Correa também destacou o fortalecimento do crime organizado, salientando que, embora sempre tenha existido, a diferença é que agora se infiltrou nas estruturas das Forças de Segurança. Ele também mencionou a necessidade de milhares de policiais, que foram transferidos para funções burocráticas, retornarem às ruas.

Os centros penitenciários carecem de investimentos estatais em segurança e policiamento, enquanto os funcionários são muito mal pagos, o que cede espaço para que o sistema prisional seja controlado pelos próprios criminosos.

Origens da crise e impacto neoliberal

O aumento da violência no Equador não é apenas resultado de eventos recentes, mas tem raízes nas diretrizes políticas adotadas nos últimos anos.
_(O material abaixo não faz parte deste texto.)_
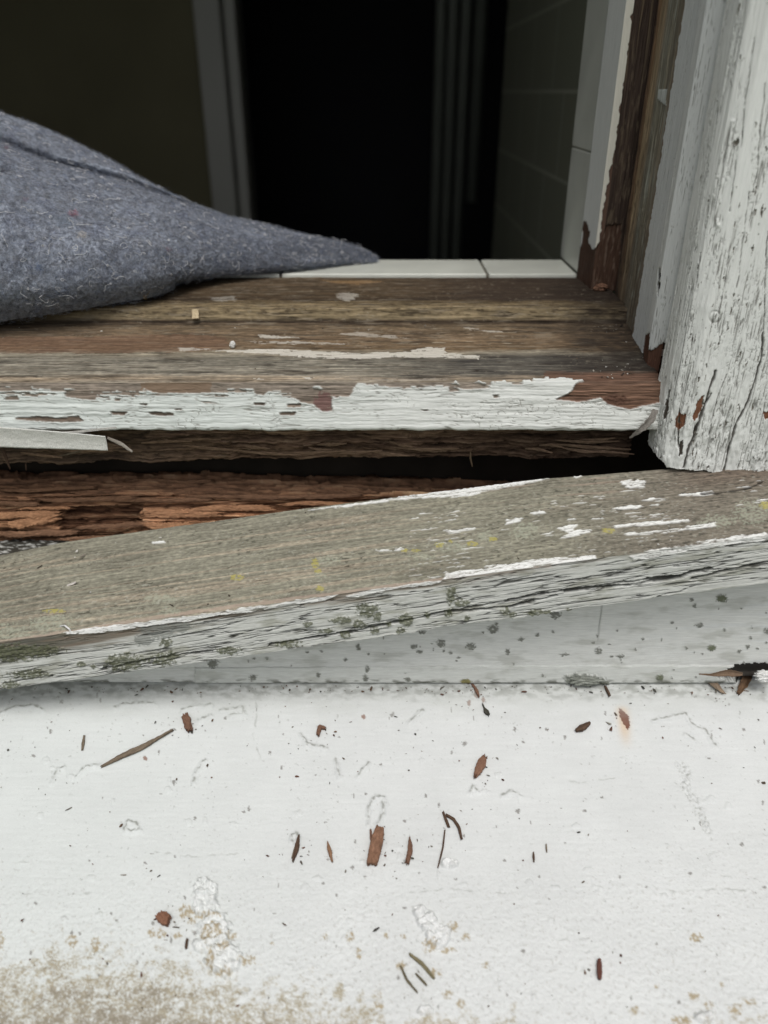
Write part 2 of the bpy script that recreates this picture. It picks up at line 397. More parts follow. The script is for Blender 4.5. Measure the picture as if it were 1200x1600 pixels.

Com o retorno ao neoliberalismo em 2017 e seu aprofundamento desde então, o país deixou de ser um dos mais seguros da América Latina para se tornar um dos mais inseguros do continente.

A incursão do crime organizado está relacionada ao desmonte do Estado, à suspensão de instituições como o Ministério da Justiça e à supressão das políticas de segurança interna. Nesses seis anos de neoliberalismo, as lógicas de mercado não resolveram as questões de segurança, evidenciando que a substituição da segurança interna soberana por estratégias securitistas de mercado é parte central do problema.

Além das questões internas, fatores geopolíticos também desempenham um papel significativo na crise de segurança equatoriana. A estreita colaboração entre Equador e Estados Unidos, incluindo acordos militares amplos, levanta preocupações sobre a violação da soberania e a possível intervenção militar estrangeira.

Diante do cenário crítico, o presidente equatoriano Daniel Noboa declarou estado de emergência, toque de recolher e estado de conflito armado interno. No entanto, a classificação de grupos do crime organizado como organizações terroristas levanta questionamentos sobre a aplicação desse conceito em um contexto penal, gerando preocupações adicionais sobre direitos civis e políticas antipopulares.

A embaixada do Brasil em Quito confirmou nesta quarta-feira (10) que um brasileiro foi sequestrado no Equador. Na terça-feira o Ministério das Relações Exteriores tinha dito que acompanhava a denúncia do sequestro. Thiago Allan Freitas, de 38 anos, foi sequestrado na cidade de Guayaquil, mas foi libertado pela polícia e está bem.